Back away from detailed involvement in your child's schoolwork, knowing that your sketchy understanding of the French Revolution or covalent bonding may become visible, but redouble general homework harangues. Refuse to listen to any problems or explanations, dismissing them all as excuses, and pepper every conversation with the words "selfish", "lazy" and "useless". Intervene forcefully on all schoolwork issues involving project planning, time management and essay choices, to ensure no independence or autonomy starts to develop. At the same time, demand frequently that they "grow up" and "act their age". Begin to feel overwhelmed with anxiety about whether your child will get into the "right" university and research courses online. Tell your child what courses they should be applying for. Begin to write your child's personal statement, pausing occasionally to complain that they have not done enough community service, off-grid travelling, political campaigning or charity fundraising to sound interesting. Stare into space and wonder "Where did it all go so wrong…?"

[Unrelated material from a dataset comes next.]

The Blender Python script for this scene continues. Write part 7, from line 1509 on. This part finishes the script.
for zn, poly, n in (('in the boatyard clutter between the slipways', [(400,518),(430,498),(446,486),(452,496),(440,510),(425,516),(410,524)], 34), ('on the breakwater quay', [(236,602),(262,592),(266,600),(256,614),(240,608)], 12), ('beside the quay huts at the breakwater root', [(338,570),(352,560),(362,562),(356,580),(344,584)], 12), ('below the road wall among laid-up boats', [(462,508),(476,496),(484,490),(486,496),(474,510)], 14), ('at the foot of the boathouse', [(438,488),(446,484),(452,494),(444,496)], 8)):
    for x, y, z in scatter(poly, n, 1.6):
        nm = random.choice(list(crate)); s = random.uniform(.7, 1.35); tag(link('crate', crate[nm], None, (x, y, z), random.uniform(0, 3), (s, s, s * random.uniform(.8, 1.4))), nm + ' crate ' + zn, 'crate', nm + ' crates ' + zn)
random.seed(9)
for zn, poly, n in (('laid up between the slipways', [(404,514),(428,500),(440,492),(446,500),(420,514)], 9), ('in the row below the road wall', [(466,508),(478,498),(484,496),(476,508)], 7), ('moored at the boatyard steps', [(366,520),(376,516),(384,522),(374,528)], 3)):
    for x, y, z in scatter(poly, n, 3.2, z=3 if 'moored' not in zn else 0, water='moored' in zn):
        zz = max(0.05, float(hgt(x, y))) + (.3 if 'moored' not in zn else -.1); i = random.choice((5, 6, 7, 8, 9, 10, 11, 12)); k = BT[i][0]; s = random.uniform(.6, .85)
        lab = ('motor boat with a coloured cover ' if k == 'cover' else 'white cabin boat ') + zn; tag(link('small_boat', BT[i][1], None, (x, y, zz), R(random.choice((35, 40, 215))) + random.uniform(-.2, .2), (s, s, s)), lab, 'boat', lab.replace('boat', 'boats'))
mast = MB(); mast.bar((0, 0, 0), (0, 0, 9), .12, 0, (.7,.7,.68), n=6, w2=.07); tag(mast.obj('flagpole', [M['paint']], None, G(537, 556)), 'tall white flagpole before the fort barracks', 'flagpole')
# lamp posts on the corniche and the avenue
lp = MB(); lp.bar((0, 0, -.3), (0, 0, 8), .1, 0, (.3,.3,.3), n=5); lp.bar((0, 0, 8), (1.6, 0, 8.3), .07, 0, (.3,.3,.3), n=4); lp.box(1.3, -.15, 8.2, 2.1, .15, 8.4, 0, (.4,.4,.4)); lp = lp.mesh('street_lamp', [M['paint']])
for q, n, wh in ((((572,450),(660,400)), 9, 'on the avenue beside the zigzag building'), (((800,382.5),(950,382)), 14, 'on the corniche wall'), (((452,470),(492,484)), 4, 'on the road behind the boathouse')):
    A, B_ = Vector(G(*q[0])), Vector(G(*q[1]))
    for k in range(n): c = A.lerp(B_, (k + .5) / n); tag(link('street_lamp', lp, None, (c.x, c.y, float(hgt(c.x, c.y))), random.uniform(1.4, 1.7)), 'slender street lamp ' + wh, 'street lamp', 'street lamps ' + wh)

For better ways to support your children in school, download Hilary Wilce's two short e-books: 'Backbone: How to Build the Character Your Child Needs to Succeed' and 'The Six Secrets of School Success', £2.99 each, amazon.co.uk

The no-effort route…

The Pre-Pre-School Years

View your baby as an annoying hiccup in your life. Live on your phone. Spend mornings having coffee with friends – raspberry babyccino for baby – and afternoons trawling through 'adorable' children's clothing sites. Declare that you 'don't do' finger painting. Put in place unreliable childcare arrangements, and change them often.

The Pre-School Years

Consider nursery times to be flexible guidelines. Fail to notice that your child is stressed by arriving early, or being picked up late. Continue to talk on the phone while picking your child up. Do not ask about their day. If you ask, don't listen. Occasionally remember you should be interacting with your child so talk at them loudly for a moment, before handing over your iPad.

The Primary Years

Fret briefly about school choices, find a school, put your child in it, arrange after-school care. Find it hard to make pick-up time. Fail to remember parents' nights. Tell your child often how stressed you are by juggling work and family commitments. Occasionally feel that you should be doing more, so kick up a giant fuss at school about something that doesn't matter.

The Secondary Years

Feel completely stressed-out by having had to find a suitable secondary school. Tell your child how hard it's been when you're so busy. Acquire hazy knowledge about teachers and after-school clubs. Complain about the cost of school trips. Yell at them about school reports and dirty football kit. Continue to forget parents' evenings. And what exams they are taking.

The Sixth Form Years

Tell everyone how hard it's been, and how great it is they can finally fend for themselves.